« L’alcool se liquéfie en passant par les intestins du serpent », lança Wilfrid, fébrile, agité en tous sens à la vue de l’alambic posé au centre de la place de la mairie, face au Goulet-Turpin. Le distillateur versa le marc de raisin dans sa bouilloire. Son écharpe tricolore en écu (il sortait du conseil municipal), les mains sur les genoux, mon grand-père écoutait le grésillement tuyauté de la liqueur. « Visite les entrailles de la Terre, cadet ! Ce qui passe ici se passe en toi, de la même manière. Tout au plus sommes-nous machinés comme des tuyaux d’orgue, des souffleries, des cucurbites échauffés à la moindre émotion, un clapet cliquette : c’est la parole ! »

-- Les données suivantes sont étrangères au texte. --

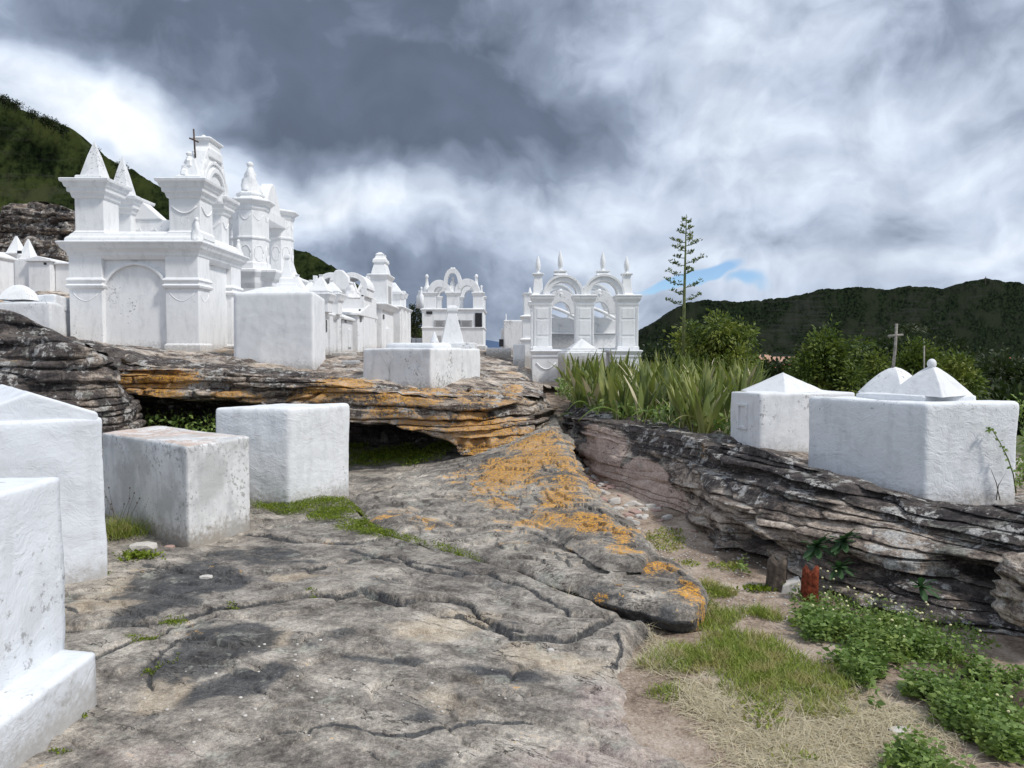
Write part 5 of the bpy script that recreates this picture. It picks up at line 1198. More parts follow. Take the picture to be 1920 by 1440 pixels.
# ---- central chapel with open arches
def central():
    y0, y1 = 24.0, 26.2; z = lambda p: Z(p, y0); x0, x1 = X(792, y0), X(906, y0)
    r = root('arched_chapel', ((x0 + x1) / 2, 25, 1.65), 'central white chapel tomb with a pointed arch between two round arches and black plaques', 'chapel')
    cx, cy, hx, hy = (x0 + x1) / 2, (y0 + y1) / 2, (x1 - x0) / 2, (y1 - y0) / 2
    MB().box(x0, x1, y0, y1, 1.2, z(580)).build('wall', 'white_chapel', r, .012)
    m = MB(); m.loft(cx, cy, [(z(583), 0), (z(581), .05), (z(579), .05), (z(578), 0)], 4, hx, hy); m.build('upper_cornice', 'white_chapel', r, .008)
    MB().loft(cx, cy, [(z(616), .002), (z(615), .035), (z(613.5), .035), (z(613), .002)], 4, hx, hy).build('string_course', 'white_chapel', r, .006)
    MB().loft(cx, cy, [(1.2, .06), (z(648), .06), (z(647), .02)], 4, hx, hy).build('base_course', 'white_chapel', r, .01)
    for i, (a, b, c, d, mt) in enumerate(((800, 811, 584, 589, 'black'), (815, 836, 600, 613, 'stone_grey'), (858, 862, 600, 612, 'black'), (864, 886, 600, 613, 'stone_grey'), (891, 904, 587, 613, 'black'), (820, 828, 629, 640, 'stone_grey'))):
        MB().box(X(a, y0), X(b, y0), y0 - .03, y0 + .02, z(d), z(c)).build('plaque', mt, r, .004)
        if mt == 'stone_grey' and i in (1, 3):
            m = MB()
            for k in range(5): m.box(X(a + 3, y0), X(b - 3 - (k % 2) * 3, y0), y0 - .034, y0 - .031, z(603 + k * 2) - .006, z(603 + k * 2) + .004)
            m.each('inscription_line', 'letter', r)
    pil = ((795, 818), (838, 861), (887, 906))
    for row_y in (y0 + .05, y1 - .4):
        for a, b in pil:
            xa, xb = X(a, y0), X(b, y0); zc = z(549)
            MB().loft((xa + xb) / 2, row_y + .18, [(z(579), 0), (zc - .08, 0), (zc - .05, .03), (zc, .05), (zc + .02, .05), (zc + .03, 0)], 4, (xb - xa) / 2, .18).build('pillar', 'white_chapel', r, .008)
    z0 = z(549)
    for ya, yb in ((y0 + .03, y0 + .40), (y1 - .42, y1 - .06)):
        for a, b in ((804, 844), (854, 898)):
            xa, xb = X(a, y0), X(b, y0); ro_ = (xb - xa) / 2
            MB().arch((xa + xb) / 2, ya, yb, z0, ro_ - .17, ro_ + .03, 0, 180, 22, 'y', 1.12).build('round_arch', 'white_chapel', r, .008)
    for k, a in enumerate((808, 895)): # vault strips joining front and back
        MB().arch(X(824 if k == 0 else 876, y0), y0 + .4, y1 - .42, z0, .28, .35, 20 if k else 100, 80 if k else 160, 10, 'y', 1.1).build('vault_rib', 'white_chapel', r, .006)
    # pointed arch
    xm = X(849, y0); pts = []
    zl, zt = z(541), z(503)
    for t in np.linspace(0, 1, 12): pts.append((xm - .30 * math.cos(t * math.pi / 2) ** .75, zl + (zt - zl) * math.sin(t * math.pi / 2)))
    m = MB()
    for sg in (1, -1):
        P = [(xm + sg * (xm - p[0]), p[1]) for p in pts]
        for (p, q_) in zip(P[:-1], P[1:]):
            pi = (xm + (p[0] - xm) * .62, zl + (p[1] - zl) * .78); qi = (xm + (q_[0] - xm) * .62, zl + (q_[1] - zl) * .78)
            m.poly([p, q_, qi, pi], y0 + .02, y0 + .36)
    m.build('pointed_arch', 'white_chapel', r)
    m = MB(); urnfig(m, xm, y0 + .2, z(549), z(517) - z(549), .32); m.build('niche_statue', 'white_chapel', r, smooth=True)
    m = MB()
    for dx in (-.05, 0, .05): m.lathe(xm + dx, y0 + .2, [(z(505), .03), (z(502), .035), (z(500), .01)], 8)
    m.each('crown_knob', 'white_chapel', r, smooth=True)
    for px in (800, 893):
        MB().lathe(X(px, y0), y0 + .2, [(z(549), .13), (z(538), .10), (z(534), .06), (z(520), .035), (z(519), .05), (z(516), .055), (z(513), .02)], 10).build('finial', 'white_chapel', r, smooth=True)
    for px, yy, pt in ((903, y1, 535), (791, y1 - .5, 538), (787, 25.8, 545)):
        MB().lathe(X(px, yy), yy, [(Z(578, yy), .10), (Z(555, yy), .09), (Z(552, yy), .05), (Z(pt + 4, yy), .03), (Z(pt + 2, yy), .045), (Z(pt, yy), .02)], 10).build('finial', 'white_chapel', r, smooth=True)
central()

# ---- right chapel with two big arches
def rightchapel():
    y0, y1 = 15.0, 17.4; z = lambda p: Z(p, y0); x0, x1 = X(997, y0), X(1197, y0)
    cx, cy, hx, hy = (x0 + x1) / 2, (y0 + y1) / 2, (x1 - x0) / 2, (y1 - y0) / 2
    r = root('arched_chapel', (cx, cy, .95), 'right white chapel tomb with two round arches, three fluted pillars and flame finials', 'chapel')
    MB().box(x0 + .05, x1 - .02, y0 + .35, y1, .3, z(653)).build('podium', 'white_chapel', r, .012)
    # pedestals under the pillars
    for a, b in ((998, 1050), (1150, 1200)):
        xa, xb = X(a, 14.7), X(b, 14.7); zz = lambda p: Z(p, 14.7); hw = (xb - xa) / 2
        p = MB().loft((xa + xb) / 2, 15.0, [(.2, 0), (zz(672), 0), (zz(668), .02), (zz(665), .0), (zz(662), .025), (zz(659), .045), (zz(657), .045), (zz(656), 0)], 4, hw, .32).build('pedestal', 'white_chapel', r, .008)
        m = MB(); swag(m, (xa + xb) / 2, 14.675, zz(680), hw * .7, .13); m.build('swag_relief', 'white_chapel', p, smooth=True)
    MB().loft(cx, y0 + .6, [(z(664), -.2), (z(660), -.04), (z(657), -.02), (z(655), -.06)], 4, hx, .5).build('podium_ledge', 'white_chapel', r, .008)
    pill = ((1000, 1034), (1079, 1113), (1158, 1196))
    for row_y, s_ in ((y0, 0), (y1 - .45, 1)):
        for a, b in pill:
            xa, xb = X(a, y0), X(b, y0); hw = (xb - xa) / 2; px = (xa + xb) / 2
            zb, zc = z(656), z(554)
            p = MB().loft(px, row_y + .17, [(zb, .015), (zb + .06, .015), (zb + .07, 0), (z(575), 0), (z(571), .012), (z(566), .012), (z(560), .05), (z(557), .055), (zc, .07), (zc + .015, .03)], 4, hw, .19).build('pillar', 'white_chapel', r, .007)
            if not s_:
                m = MB()
                for (pa, pb) in ((650, 632), (628, 600), (597, 578)):
                    m.box(px - hw * .62, px + hw * .62, row_y - .030, row_y + .0, z(pa), z(pb))
                m.each('fluted_panel', 'white_chapel', p, .006)
                m = MB()
                for dx in (-.78, -.9, .78, .9): m.box(px + hw * dx - .006, px + hw * dx + .006, row_y - .028, row_y, zb + .1, z(576))
                m.each('flute', 'white_chapel', p)
    # arches
    z0 = z(553)
    for a, b in ((1019, 1093), (1094, 1170)):
        xa, xb = X(a, y0), X(b, y0); ro_ = (xb - xa) / 2; c = (xa + xb) / 2
        for ya, yb in ((y0 + .02, y0 + .34), (y1 - .42, y1 - .12)):
            p = MB().arch(c, ya, yb, z0, ro_ - .13, ro_, 0, 180, 28, 'y', 1.0).build('round_arch', 'white_chapel', r, .008)
            MB().arch(c, ya - .03, ya + .01, z0, ro_ - .035, ro_ + .012, 0, 180, 28, 'y', 1.0).build('arch_moulding', 'white_chapel', p, .004)
        # inner hood, like a shell, at the back wall
        MB().arch(c, y0 + .75, y0 + .95, z(585), .20, .40, 0, 180, 22, 'y', 1.25).build('inner_arch', 'white_chapel', r, .008)
        MB().lathe(c, y0 + .85, [(z(552), .10), (z(545), .11), (z(541), .09), (z(539), .05), (z(535), .02)], 10).build('inner_finial', 'white_chapel', r, .008)
        m = MB()
        m.tube([(c + .42 * (t - .5) * 2, y0 + 1.2, z(565) - .32 * t + .06 * math.sin(t * 3)) for t in np.linspace(0, 1, 8)], .04, 6)
        m.tube([(c + .36 * (t - .5) * 2, y0 + 1.25, z(578) - .28 * t) for t in np.linspace(0, 1, 8)], .03, 6)
        m.each('scroll_brace', 'white_chapel', r, smooth=True)
        wl, wr = c - .40, c + .40
        MB().poly([(wl, z(653)), (wr, z(653)), (wr, z(598)), (c + .15, z(591)), (c - .15, z(591)), (wl, z(598))], y0 + 1.0, y0 + 1.12).build('back_panel', 'white_chapel', r, .012)
        MB().box(wl, wr, y0 + .93, y0 + 1.0, z(624), z(621)).build('panel_rail', 'white_chapel', r, .006)
        MB().box(c - .36, c + .36, y0 + .975, y0 + .995, z(652), z(626)).build('plaque', 'stone_grey' if a < 1050 else 'white_old', r, .004)
        m = MB(); m.box(c - .012, c + .012, y0 + .97, y0 + 1.0, z(618), z(600)); m.box(c - .06, c + .06, y0 + .97, y0 + 1.0, z(608), z(606)); m.build('cross_relief', 'white_chapel', r)
    # finials
    for px, pb, pt, hw, post in ((1009, 552, 480, .085, 514), (1051, 515, 470, .10, 509), (1131, 515, 473, .10, 509), (1176, 552, 481, .085, 514)):
        x = X(px, y0)
        p = MB().loft(x, y0 + .18, [(z(pb), .05), (z(pb) + .03, .02), (z(post + 1), -.01), (z(post), .03), (z(post) + .03, .03)], 4, hw, hw).build('finial_post', 'white_chapel', r, .008)
        m = MB(); flame(m, x, y0 + .18, z(post) + .03, z(pt) - z(post), .11); m.build('flame_finial', 'white_chapel', p, smooth=True)
    # pyramid on the podium front
    rr = root('small_pyramid', (X(1090, 14.3), 14.3, 1.4), 'small stepped white pyramid in front of the right chapel, behind the sword plants', 'pyramid')
    xx, yy = X(1090, 14.2), 14.2
    MB().loft(xx, yy, [(.6, .12), (Z(661, yy), .12), (Z(661, yy) + .002, .06), (Z(657, yy), .06), (Z(656.8, yy), .0), (Z(653, yy), .0), (Z(652.8, yy), -.04), (Z(635, yy), -.26)], 4, .27, .27, .1).build('stepped_pyramid', 'white_old', rr, .008)
    # slim tomb peeking out at the left
    r2 = root('tiered_tomb', (X(990, 19), 19, 1.4), 'slim tiered white tomb peeking out left of the right chapel', 'tomb')
    yy = 18.6; zq = lambda p: Z(p, yy)
    MB().loft(X(1000, yy), yy + .6, [(.8, .02), (zq(640), .02), (zq(638), .06), (zq(635), .06), (zq(634), 0), (zq(597), 0), (zq(594), .06), (zq(592), .06), (zq(590), -.04), (zq(552), -.04), (zq(549), .0), (zq(548), -.08)], 4, .27, .5).build('tiered_shaft', 'white_chapel', r2, .01)
    MB().lathe(X(994, yy), yy + .3, [(zq(549), .06), (zq(545), .04), (zq(537), .01)], 8).build('finial', 'white_chapel', r2, smooth=True)
rightchapel()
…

Portrait de Wilfrid, grand-père, en imprécateur colérique, pêcheur ivre, poilu astronome, spirite macabre, maître queux oriental, furet latiniste, voyant, topographe solitaire, étrusque picard, souffleur perplexe et… momie.
Erik Bullot peint un portrait sensible, fictif et onirique, des bouillonnements et autres alchimies de ce mirifique [grand-père], de l’intensité de cette vie dans une évocation drôle et grave. Tombeau pour un excentrique, dans sa vivacité, dans la plasticité de sa prose, ses torsions sémantiques et syntaxiques, séduit […] On peut jauger un livre à la dose de vie qu’il suscite, à l’intensité qu’il parvient à lui restituer. À ce titre, c’est une admirable réussite.
Une langue débordante de vitesse et de tendresse : les phrases se bousculent, s’entrecoupent, mêlent l’oralité aux expressions les plus soutenues. Ça va vite dans ce livre qui convoque les souvenirs cul par-dessus tête. Tellement vite que de cette friction où l’on passe sans cesse du présent au passé l’illusion de la vie renaît […] Ce récit fourmille d’inventions et de trouvailles, il parvient l’exploit d’être résolument du côté de la vie pour dire la mort. Et s’achève de façon magistrale.